Well, it's Oklahoma. That explains it.
AND WITH THAT, NEVADA LOSES ITS BRAGGING RIGHTS
Although soliciting sexual favors on the street is illegal in Rhode Island, authorities say a loophole in state law allows prostitution behind closed doors — including in storefronts that advertise as massage parlors and spas just blocks from City Hall. "We don't have a law criminalizing prostitution indoors," said Providence Police Lt. Thomas Verdi, who leads the department's anti-prostitution efforts.
Two words: ROAD TRIP!!!
OH, JUST SHUT THE HELL UP ALREADY
Hip-hop star Kanye West is advising his white counterparts that they can only use certain slang terms when they're out of style for black people.

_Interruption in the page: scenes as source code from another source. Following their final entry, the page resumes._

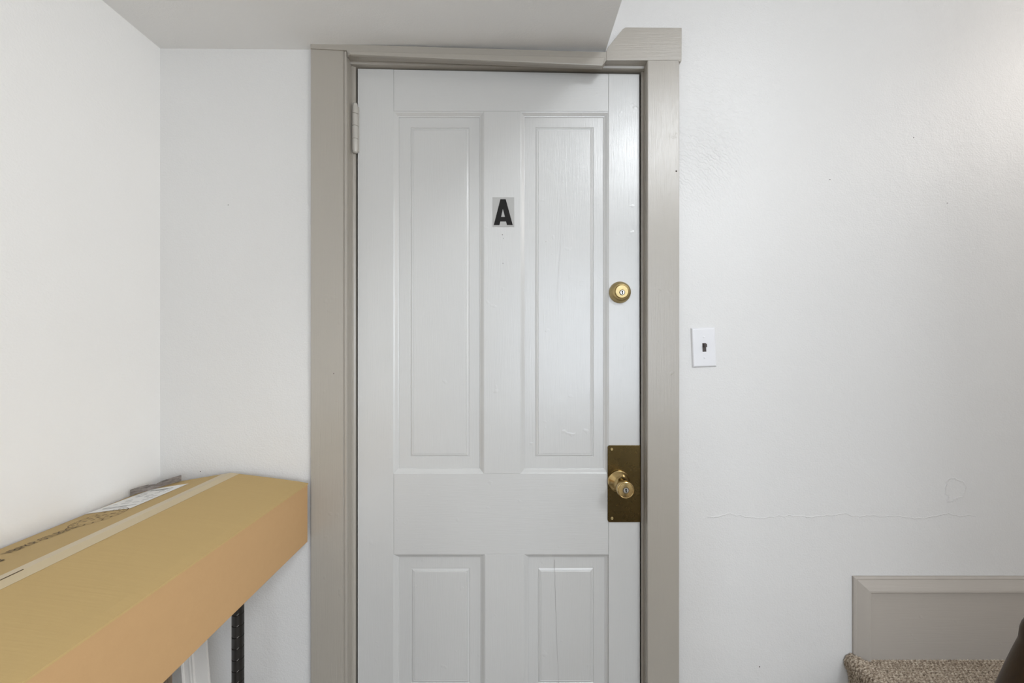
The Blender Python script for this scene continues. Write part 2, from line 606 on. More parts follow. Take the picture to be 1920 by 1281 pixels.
def panel(r, field):
    """r: opening; field: rectangle of the raised field"""
    prof = [(-.0008, YD + .0012), (0.0012, YD + .002), (0.003, YD + .0028), (0.010, YD + .0085), (0.0125, YD + .0095), (0.0132, YD + .0125), (0.0125, YB - .004), (-.0008, YB - .004)]
    bm = bmesh.new()
    vr = [[bm.verts.new(p) for p in rect_ring(r, u, y)] for u, y in prof]
    for a, b in zip(vr, vr[1:] + vr[:1]):
        for i in range(4):
            bm.faces.new((a[i], a[(i + 1) % 4], b[(i + 1) % 4], b[i]))
    under(from_bm('panel_moulding', bm, M['door_v']), door)
    py = YD + .0118
    fx0, fx1, fz0, fz1 = field

    def fr(g, y):
        return [(fx0 + g, y, fz0 + g), (fx1 - g, y, fz0 + g), (fx1 - g, y, fz1 - g), (fx0 + g, y, fz1 - g)]
    rings = [rect_ring(r, 0.012, py + .012), rect_ring(r, 0.012, py), fr(-.0015, py), fr(0, py + .0014), fr(.0016, py + .0002), fr(.006, py - .0016), fr(.0075, py - .0010), fr(.009, py - .0020)]
    bm = bmesh.new()
    vr = [[bm.verts.new(p) for p in rg] for rg in rings]
    for a, b in zip(vr, vr[1:]):
        for i in range(4):
            bm.faces.new((a[i], a[(i + 1) % 4], b[(i + 1) % 4], b[i]))
    bm.faces.new(vr[0])
    bm.faces.new(vr[-1])
    return under(from_bm('panel', bm, M['door_v']), door)


PY = YD + .012
panel(UL, (X(770, PY), X(879, PY), Z(856, PY), Z(240, PY)))
panel(UR, (X(1004, PY), X(1112, PY), Z(856, PY), Z(240, PY)))
panel(LL, (X(772, PY), X(880, PY), Z(1280, PY), Z(1066.5, PY)))
panel(LR, (X(1009, PY), X(1112, PY), Z(1280, PY), Z(1065.5, PY)))


def hairline(name, pts, y, w, mat, parent):
    """thin split following points (x, z)"""
    bm = bmesh.new()
    prev = None
    for i, (x, z) in enumerate(pts):
        a = bm.verts.new((x - w / 2, y, z))
        b = bm.verts.new((x + w / 2, y, z))
        if prev:
            bm.faces.new((prev[0], prev[1], b, a))
        prev = (a, b)
    return under(from_bm(name, bm, mat), parent)


M['split'] = simple('grey_split', (0.33, 0.32, 0.31), 0.9)  # plain grey for the thin strip that draws the split
M['split_soft'] = simple('shallow_split', (0.58, 0.58, 0.57), 0.9)
yy = YD + .0094
hairline('paint_split', [(X(x + random.uniform(-.6, .6), yy), Z(y, yy)) for x, y in [(1040 + 8 * (t / 16) ** 1.3, 1050 + 245 * t / 16) for t in range(17)]], yy, 0.0009, M['split'], door)
hairline('paint_split', [(X(1049 + random.uniform(-.8, .8) + 4 * math.sin(t * .3), yy), Z(330 + 240 * t / 16, yy)) for t in range(17)], yy, 0.0006, M['split_soft'], door)

# painted butt hinges on the left edge
def hinge(zc, n):
    hx, hy, L = X(666, YD - .006), YD - .006, 0.146
    h = under(lathe('hinge', [(0, 0.0), (0, .004), (.003, .0072), (.006, .0072), (.009, .0085), (.040, .0086), (.0412, .0066), (.042, .0086), (.078, .0087), (.0792, .0066), (.080, .0087), (.113, .0086), (.1142, .0066), (.115, .0086), (.136, .0082), (.138, .0068), (.143, .0072), (.147, .0045), (.148, 0)],
                    (0, 0, 1), (hx, hy, zc - L / 2), M['hinge'], None, 20), door)
    for side in (-1, 1):
        lf = box('hinge_leaf', hx + (0 if side > 0 else -.011), hx + (.010 if side > 0 else 0), YD - .003, YD + .001, zc - L / 2 + .006, zc + L / 2 - .008, M['hinge'], None, 0.001)
        lf.parent = h
    return h


M['hinge'] = paint('painted_hinge', (0.47, 0.45, 0.41), 0.35, (60, 60, 60), 0.0005)
hinge(Z(243, YD), 0)
hinge(0.165, 1)

# brass backplate wrapped round the door edge, with knob
py0 = YD - 0.003
pl0, pl1, pz0, pz1 = X(1139.5, py0), X(1200, py0), Z(979.5, py0), Z(835.5, py0)
bm = bmesh.new()  # unseen stub wall and header, added to cut off part of the window daylight
r = 0.006
corner = []
for cx, cz, a0 in ((pl0 + r, pz0 + r, 180), (pl0 + r, pz1 - r, 90)):
    for t in range(5):
        a = math.radians(a0 + (90 * t / 4 if a0 == 180 else 90 - 90 * t / 4))
        corner.append((cx + r * math.cos(a), cz + r * math.sin(a)))
low = [p for p in corner[:5]][::-1]
up = corner[5:]
poly = [(pl1, pz0)] + low + up + [(pl1, pz1)]
plate = under(prism_xz('backplate', poly, py0, YD + .0005, M['brass_plate'], None, 0.0006), door)
plate['label'] = 'dark aged brass backplate'
for (px, py) in ((1147, 842.5), (1147.5, 972)):
    s = lathe('screw', [(0, .0042), (.0012, .0040), (.0018, .003), (.0010, .0012), (.0010, 0)], (0, -1, 0), (X(px, py0), py0, Z(py, py0)), M['brass_dull'], None, 16)
    s.parent = plate
edge = box('edge_wrap', pl1 - .0015, pl1 + .0018, py0, YD + .03, pz0, pz1, M['brass_plate'], None, 0.0006)
edge.parent = plate
kx, kz = X(1162, .006), Z(904.5, .006)
kn = under(lathe('knob', [(0, .0325), (.003, .0325), (.006, .0315), (.0075, .029), (.010, .0275), (.014, .022), (.019, .0165), (.030, .0135), (.037, .0135), (.043, .0165), (.047, .0175), (.0485, .0165), (.051, .0185), (.057, .0225), (.064, .0240), (.070, .0240), (.0735, .0228), (.0745, .0212), (.0735, .0200), (.0742, .012), (.0745, 0)],
                 (0, -1, 0), (kx, py0, kz), M['brass_knob'], None, 56), door)
kn['label'] = 'polished brass keyed door knob'


def keyway(px, pz, y, r, parent, mat_ring):
    a = lathe('lock_cylinder', [(0, r), (.0012, r), (.0022, r * .93), (.0024, 0)], (0, -1, 0), (px, y, pz), mat_ring, None, 28)
    a.parent = parent
    b = lathe('lock_ring', [(0, r * 1.22), (.0008, r * 1.22), (.0010, r * 1.05), (.0003, r * 1.0)], (0, -1, 0), (px, y, pz), M['gap'], None, 28)
    b.parent = parent
    w, h = r * .26, r * .70
    pts = [(-w, -h), (w * 1.0, -h), (w * 1.0, -h * .3), (w * .3, -h * .1), (w * 1.1, h * .25), (w * .9, h), (-w, h), (-w * 1.5, h * .2), (-w * .6, -h * .1)]
    c = prism_xz('keyhole', [(px + u, pz + v) for u, v in pts], y - .0029, y - .0020, M['black'], None)
    c.parent = parent


keyway(kx, kz, py0 - .0735, .0072, kn, M['nickel'])
# deadbolt
bx, bz = X(1162, YD), Z(548.5, YD)
db = under(lathe('deadbolt', [(0, .0315), (.003, .0318), (.010, .0300), (.017, .0262), (.0195, .0235), (.0205, .0205), (.0195, .0196), (.0200, .0192), (.0225, .0190), (.0240, .0178), (.0245, 0)],
                 (0, -1, 0), (bx, YD, bz), M['brass_dull'], None, 48), door)
db['label'] = 'round brass deadbolt lock'
keyway(bx + .0005, bz - .003, YD - .0243, .0066, db, M['nickel'])
for (px, py, rr) in ((943, 494, .0011), (944, 447, .0009), (942, 440.5, .0013), (1024, 452, .0008)):
    under(lathe('nail_hole', [(0, rr), (.0003, rr), (.0003, 0)], (0, -1, 0), (X(px, YD), YD if px < 1000 else YD + .0098, Z(py, YD)), M['gap'], None, 10), door)

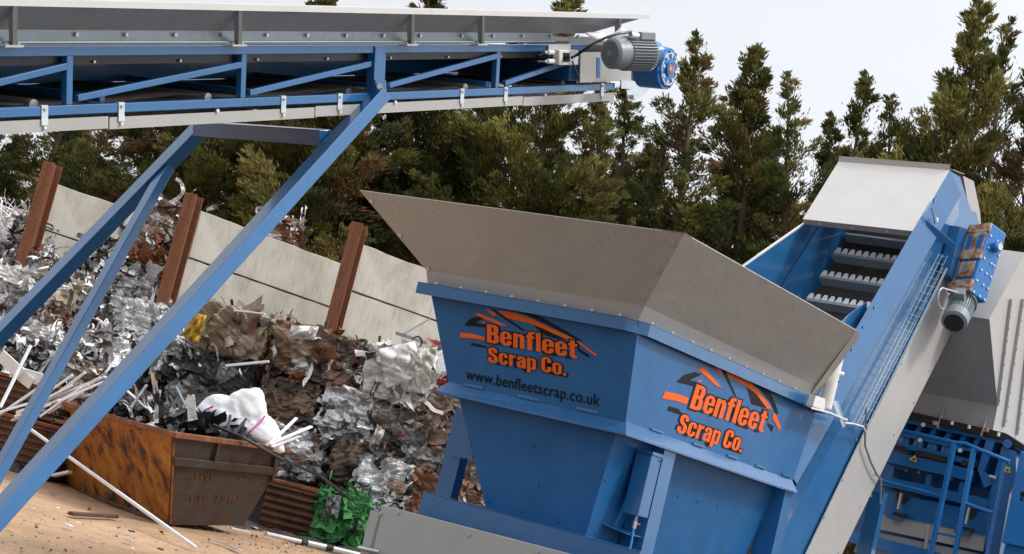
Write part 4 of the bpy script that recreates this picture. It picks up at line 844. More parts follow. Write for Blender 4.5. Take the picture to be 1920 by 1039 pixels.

The rapper - who recently charged that President Bush "doesn't care" about African Americans - believes that certain slang words should only be able to cross racial barriers when they're no longer in style for black people.
He says, "I think white people are allowed to say 'bling'. They are allowed to say old-school black slang, like 'hottie' and 'homie'. Actually, I do not think that (white people) are allowed to use slang until it is at least a year old. If you say a slang word too early, it's like you're trying to be black. So as long as the slang is a little played out, you're all good."
It's about darn time the African-American community had its own arbiter of language, I say. Kanye has appointed himself the William Safire of the inner city. Now, if someone would only answer just one question for me: WHO THE HELL IS KANYE WEST?